総立ちになった聴衆が「百万本のバラ」や「琵琶湖周航の歌」を一緒に歌い、拍手喝采した。舞台の中心には歌手の加藤登紀子さん。師走の京都劇場(京都市)でのコンサートではギターの弾き語りをし、原爆漫画「はだしのゲン」の一節を朗読し、ジョン・レノンの「イマジン」の訳詞で平和を呼びかけた。音楽、著述とたゆまぬ表現活動の下地には戦後の引き揚げ体験がある。よく立ち寄るという祇園のロシア料理店「キエフ」で話を聞いた。
――ここはどんな場所ですか。
私のよりどころのひとつです。父・幸四郎が1972年に開店しました。前年に京都とキエフ(当時は旧ソ連)が姉妹都市になったんです。亡命ロシア人が多い旧満州(中国東北部)のハルビンでロシア語を学び、根をはった父は『ロシア人にとってのキエフは、日本人にとっての京都や』が口癖でした。92年の父の急死後は姉と兄が継ぎ、今はめいが社長として切り盛りしています。

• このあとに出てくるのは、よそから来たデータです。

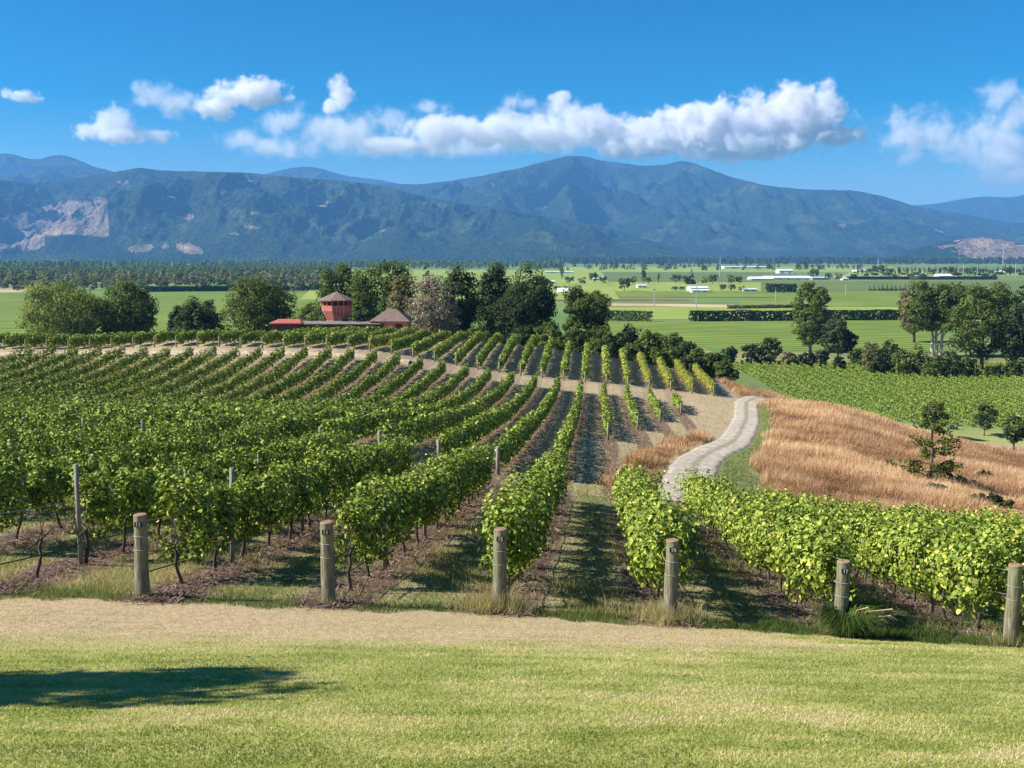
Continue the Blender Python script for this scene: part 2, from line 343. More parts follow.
def ribbon(name, P, half, lift, mat, kind='structure', seed=3):
    P = np.asarray(P); n0 = len(P); T = np.gradient(P, axis=0); T /= np.hypot(T[:, 0], T[:, 1])[:, None]; Nn = np.c_[-T[:, 1], T[:, 0]]
    k = 13; VV = []; AC = []
    for j in range(k):
        s = (j / (k - 1) * 2 - 1); w = half * (1 + 0.10 * (fbm(P[:, 0] / 1.5, P[:, 1] / 1.5, seed + (j > 6) * 9, 2) - 0.5) * (abs(s) == 1) * 2)
        q = P + Nn * (s * w)[:, None]
        AC.append(np.full(n0, abs(s))); VV.append(np.c_[q, ground(q[:, 0], q[:, 1]) + (lift if abs(s) < 1 else -0.03)])
    VV = np.stack(VV, 1); n = len(P); zc = VV[:, :, 2]; kk = np.ones(9) / 9
    for j in range(1, k - 1): zc[:, j] = np.convolve(np.pad(zc[:, j], 4, 'edge'), kk, 'valid')
    idx = (np.arange(n - 1)[:, None] * k + np.arange(k - 1)[None, :]).ravel()
    return tag(link(name, np_mesh(name, VV.reshape(-1, 3), np.c_[idx, idx + 1, idx + k + 1, idx + k], mat, tint=np.stack(AC, 1).ravel(), smooth_=True)), kind=kind)
m = NT('pale gravel'); f = m.noise(7.0, 5, 0.7); f2 = m.noise(0.8, 3, 0.5)
f = m.noise(3.2, 7, 0.8); c = m.mix(m.ss(f, 0.36, 0.64), (0.26, 0.21, 0.15), (0.60, 0.52, 0.40)); c = m.mix(m.ss(f2, 0.4, 0.7, 0, 0.5), c, (0.62, 0.55, 0.43)); rt = m.attr('tint'); rn = m.math('ADD', rt, m.math('MULTIPLY', m.math('SUBTRACT', m.noise(1.3, 4, 0.7), 0.5), 0.5)); c = m.mix(m.ss(rn, 0.24, 0.08, 0, 0.6), c, (0.20, 0.18, 0.09)); c = m.mix(m.ss(rn, 0.78, 1.0), c, (0.24, 0.19, 0.11)); m.base(c, 0.95); m.bump(f, 0.5, 0.05); M['gravel'] = m.m
ribbon('gravel_track', TRC, 1.5, 0.09, M['gravel'])
m = NT('bare earth track'); f = m.noise(2.0, 5, 0.7); m.base(m.mix(m.ss(f, 0.35, 0.7), (0.34, 0.25, 0.16), (0.62, 0.52, 0.38)), 0.95); M['earth'] = m.m
hl = [(-95 + i * 2.0, 137.0 - 2.2) for i in range(40)]
ribbon('farm_track', resample([(-100, 134.6), (-60, 134.2), (-25, 134.0), (-12, 133.6)], 0.7), 1.25, 0.05, M['earth'])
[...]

――両親の出身地である京都で幼少期を過ごされました。
京都出身と自己紹介したら「あなたは満州生まれでしょう」と否定されたことがあります。話を聞いた父は「そんなこと言うたら満州生まれは(日本に)故郷のない者になる」と悲しんだ。旧満州にいた日本人は敗戦で流浪の民となり、終戦直後から引き揚げ途中で大勢が死に、無事帰国しても歓迎されなかった人もいた。そんな寄る辺のない民への思いが父は強かった。「ここが故郷」と家族や引き揚げ者が心安らげる場として店を作ったと感じます。父は開店時、店の窓から見える京都の東山に自分の墓を買ったんです。